Wednesday, August 13, 2014

Yet Another Way to Make Your Elfgame Have Feels

I'm working on a BIGHUGETHING; so, in the meantime, I'm reposting some older stuff that was never posted on this blog. 

This one was written for my 4E historical game set in dark ages (yes I know that term is out of favor) Britain, but it's usable in any game with a meta-reward system (XP, Fate points, whatever). 

The sample flaws are very churchy; use as-is, interpret liberally, and/or replace with your own.

5E MATH NOTE!


1/5 of the XP value of a creature with CR = your level is ~10% of the XP you need to level. 


CHARACTER ARC

If you take a character flaw, you'll get some extra XP, your character will change, and your character will experience comedy or tragedy. If you don't want that possibility, don't take one.

There are three things necessary to make this work:

(1) A goal the PC strives for militantly. This should already be baked into the setting. In Against the Pagans, it's the conversion of England. You can have an additional one personally if you want.

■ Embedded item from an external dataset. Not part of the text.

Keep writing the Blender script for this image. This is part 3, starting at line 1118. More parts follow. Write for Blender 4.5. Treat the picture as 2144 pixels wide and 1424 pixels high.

(2) Someone you care about. Ideally, this is someone else. But it may be a community or an ideal.

(3) The flaw itself. This is either (a) your goal, if your goal is problematic, harmful, or if you are conflicted about it, or (b) something else that could lead to your severance from the thing(s) you care most about.

This can be freeform, or, for the sake of ease, you can roll a d8 on this table (of the 7 Deadly Sins plus one):

  1. Lust (sexual, or for power)
  2. Gluttony (intemperance / addiction)
  3. Greed
  4. Sloth (anxiety / depression / guilt)
  5. Wrath
  6. Envy
  7. Pride
  8. Error (in doctrine or apprehension of another's character)
Here's the thing, then. These are generally player-facing. They usually only come into play when you want them to. But, every time they do, you get 1/10 of the XP needed for the next level:

  1. In 4E, that's XP = a standard creature of your level
  2. In 5E, that's XP = 1/5 the XP value of a creature with CR = your level (or just [next level XP - this level XP] / 10)

Here's what I mean when I say "come into play." I mean I'll say, hey, show me how this is making everything terrible for you, or you can let me give you some ideas; I'll also tell you if something is weaksauce. Then you say it and get the XP. And it has to get worse each time; it has to escalate. You can set these situations up for yourself, or you can ask another player (including the DM) to do it for you. If you've played Fiasco, this is similar to the "Frame or resolve?" question.

At the end of every scene in which we see your issue killing you, save vs Tragedy (i.e., make a 4e-style death saving throw, unmodified by anything except your accumulated Save vs Tragedy bonus, if any).
In order to overcome your flaw, here's what you need to do:

Roll a 20+ on a death saving throw before accumulating three failures.

That may seem steep. In order to improve your chances, here's what you do:

Hear someone giving you advice, counsel, or comfort about the issue. Whenever you do this, gain +1 (cumulative) to save vs Tragedy.

Whether you accept it or reject it is up to you. The important thing is that you hear it and then show how you're responding. You can seek this out yourself, or another player (including the DM) may give it to you unsolicited or at your request.

If you do roll a 20+ before getting three failures, then you may choose to have a comedic outcome, where you overcome (or, if you're not tired of your issue yet, at least take a major step toward overcoming) your issue, and you get an XP bonus = 2x the XP value of a creature of your level. If you choose a tragic outcome, or if you fail, you get an XP bonus = 3x the XP value of a creature of your level. Note that you can always choose tragedy, and you get more XP if you do so, although things will of course be worse for your character.

You can deal with your issue in these mechanically significant ways once per "day," i.e., between extended rests. The GM can force dealing with an issue in this manner according to the same schedule.

So, to min-max your character, make a ton of really bad stuff happen and then tell me to make stuffeven worse, as bad as possible.